The mockumentary splices together out-of-context file footage with scripted interviews by actors and even Kubrick's actual wife, Christiane, to make a scarily convincing argument. Fans of the director, however, will be quick to catch on – many of the 'interviewees' are named after the characters in his films.

The conspiracy gets the found footage treatment in Operation Avalanche (2016). Two CIA agents undercover at NASA discover that the agency is only capable of sending Apollo 11 into space, not landing it on the moon. They decide to fake the footage, even visiting the set of 2001: A Space Odyssey to study how Kubrick made his depiction of space so realistic. Operation Avalanche is the only film on this list to put some thought into what such an elaborate hoax would involve – from how data transmitted to mission control would have to be manipulated to the technical aspects of the visual fakery.

Things don't go quite according to plan in Operation Avalanche (2016).

In some films, details of the moon landing are purposefully supressed from the public to further an agenda.
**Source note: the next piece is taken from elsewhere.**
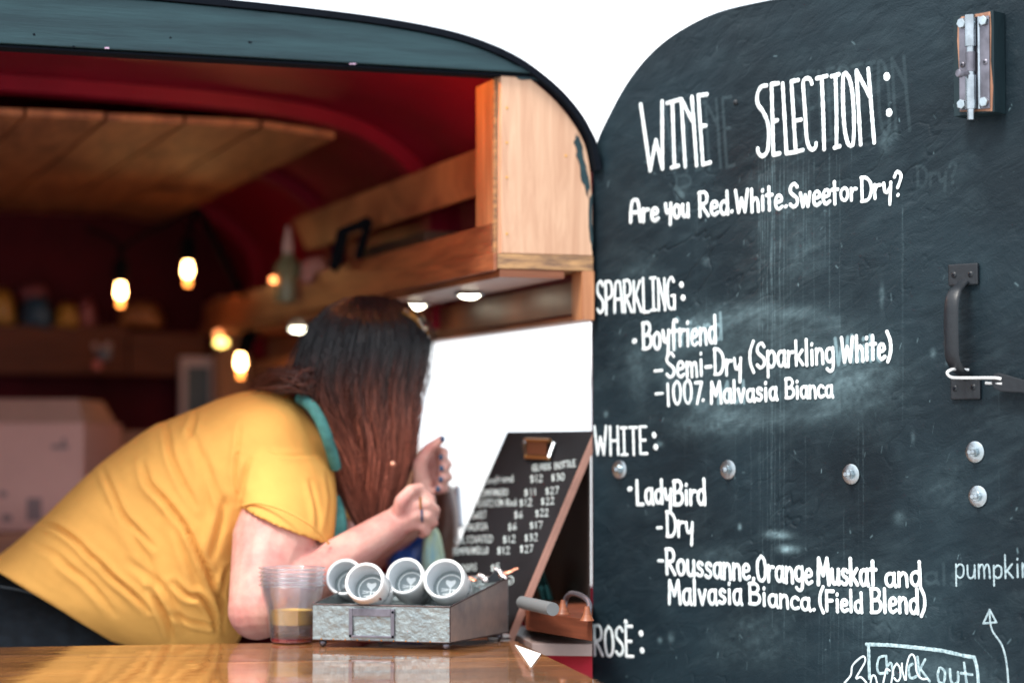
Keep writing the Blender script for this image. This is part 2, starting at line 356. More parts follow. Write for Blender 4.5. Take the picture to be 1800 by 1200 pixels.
# flakes of old teal paint on the end panel
def flake(pts, name='paint_flake'):
    poly = [TP(x, y, -.0118) for x, y in pts]; MB().prism(poly, Vv*.0012).build(name, teal, cab)
def jag(base, amp=2.2):
    out = []
    for i in range(len(base)):
        a = base[i]; b = base[(i+1) % len(base)]
        for k in range(4): out.append((a[0]+(b[0]-a[0])*k/4+random.uniform(-amp, amp), a[1]+(b[1]-a[1])*k/4+random.uniform(-amp, amp)))
    return out
flake(jag([(1012, 236), (1020, 246), (1030, 290), (1036, 330), (1033, 345), (1024, 320), (1016, 280), (1010, 250)]))
flake(jag([(1036, 350), (1041, 340), (1041, 440), (1038, 420), (1035, 380)], 1.2))
for bx_, by_, bs_ in ((188, 84, 4), (60, 60, 2), (130, 82, 2), (620, 112, 6), (440, 74, 3), (300, 66, 2)):
    MB().prism([TP(x, y, -.0185) for x, y in jag([(bx_-bs_, by_-1), (bx_+bs_, by_-1), (bx_+bs_, by_+2), (bx_-bs_, by_+2)], .8)], Vv*.0006).build('paint_chip', mat('chip_primer', (.45, .30, .42), .7) if bs_ > 3 else rubber, trailer)
flake(jag([(905, 134), (952, 136), (945, 142), (912, 139)], 1.5))
# downlights in the soffit
for (s, t) in ((.085, .29), (.085, .566), (.085, 1.34)):
    z = H(.2288); c = T(s, t, z)
    d = MB().lathe([(.0, .0), (.019, -.001), (.024, -.004), (.021, -.006), (.018, -.004), (0, -.0035)], c, (0, 0, 1), 20).build('downlight', chrome, cab, True)
    d2 = MB().lathe([(0, -.0115), (.010, -.010), (.0165, -.0055), (.0165, -.0045)], c, (0, 0, 1), 16).build('downlight_lens', led_m, cab, True)
# window trim
m_ = MB(); sbox(m_, -.026, .006, WT0, WT1, WZ1-.008, WZ1-.0005); m_.build('window_head', brownwood, trailer)
sbox(MB(), -.026, .006, WT1-.02, WT1-.001, WZ0, WZ1-.0085).build('window_jamb', brownwood_v, trailer)
sbox(MB(), .0006, .004, .006, .24, H(-.26), H(-.002)).build('jamb_panel', darkpanel, trailer, bevel=.002)
sbox(MB(), .04, .30, .06, 1.1, H(-.2625)-.03, H(-.2645)).build('side_counter', brownwood, trailer)
railw = mat('back_rail_wood', (.16, .045, .022), .55, spec=.2, col2=(.09, .025, .012), vscale=7, stretch=(1, .8, 12), coords='World')
# corner post and the back fittings
sbox(MB(), .03, .10, 1.99, 2.06, H(-.4), H(.325)).build('corner_post', brownwood_v, trailer)
sbox(MB(), .002, .028, 1.4, 1.97, H(-.4), H(.18)).build('side_board', brownwood_v, trailer)
sbox(MB(), .28, WID-.02, 2.12, 2.14, H(.155), H(.262)).build('back_rail', railw, trailer)
sbox(MB(), .28, WID-.02, 2.141, 2.245, H(.240), H(.255)).build('back_shelf', brownwood, trailer)
sbox(MB(), .105, .279, 2.10, 2.12, H(.155), H(.248)).build('back_rail', railw, trailer)
# pale framed hatch at the back
p0 = TP(318, 735, 2.06); p1 = TP(398, 628, 2.06)
s0, s1 = SH(p1)[0], SH(p0)[0]; z1 = p1.z; z0 = H(-.05)
hm = mat('hatch_frame_white', (.55, .42, .44), .5); hg = mat('hatch_pane', (.07, .11, .15), .3, col2=(.03, .05, .07), vscale=6)
m_ = MB(); sbox(m_, s0, s0+.035, 2.06, 2.085, z0, z1); sbox(m_, s0+.0355, s1, 2.06, 2.085, z1-.02, z1); sbox(m_, s1-.012, s1, 2.06, 2.085, z0, z1-.0205)
fr = m_.build('hatch_frame', hm, trailer)
m_ = MB(); sbox(m_, s0+.0355, s1-.0125, 2.07, 2.08, z0, z1-.021); m_.build('hatch_pane', hg, fr)

# ---------------------------------------------------------------- chalkboard door
D0 = Vector((.1127, 3.176, 0)); DD = Vector((.716, -.698, 0)).normalized(); DN = Vector((-.698, -.716, 0)).normalized()
def DW(s, z, off=0): return D0+DD*s+DN*off+Vector((0, 0, z))
def DP(px, py, off=0):
    d = P(px, py, 1)-Vector((0, 0, CZ)); o = Vector((0, 0, CZ)); c = D0+DN*off
    q = o+d*((c-o).dot(DN)/d.dot(DN)); return (q-D0).dot(DD), q.z
DWID = .80; DZ0 = .5
dprof = [(0, .30)]+[(max(0, a), b-CZ) for a, b in (DP(x, y) for x, y in ((1042.5,350),(1044,300),(1051,250),(1070,207),(1100,152),(1135,106),(1175,70),(1225,40),(1270,22),(1330,8),(1385,-1),(1500,-12),(1650,-22),(1800,-28)))]+[(.80, DP(1800, -28)[1]-CZ+.001)]
dps = smoothpts(dprof, 4)
ds = np.array([a for a, b in dps]); dh = np.array([b for a, b in dps]); dh = np.maximum.accumulate(dh)
def top_at(s): return H(float(np.interp(s, ds, dh)))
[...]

In the blight-ravaged late 21st century world of Interstellar (2014), government textbooks are reprinted to assert that the moon landing was a lie pushed to bankrupt the Soviets. Why teach schoolchildren that? As a cautionary tale against the 'excesses' of the 20th century, which included funding for space exploration programmes. Secondly, to actively discourage them from looking for ways to leave the dying planet by painting the idea of space travel as unfeasible.

An early scene in Transformers: Dark of the Moon (2011) sees US president John F Kennedy push for manned missions to the moon so NASA can investigate the alien life there. The Apollo 11 flight is a success and the astronauts find the wreck of a Cybertronian spacecraft, but of course the public never finds out.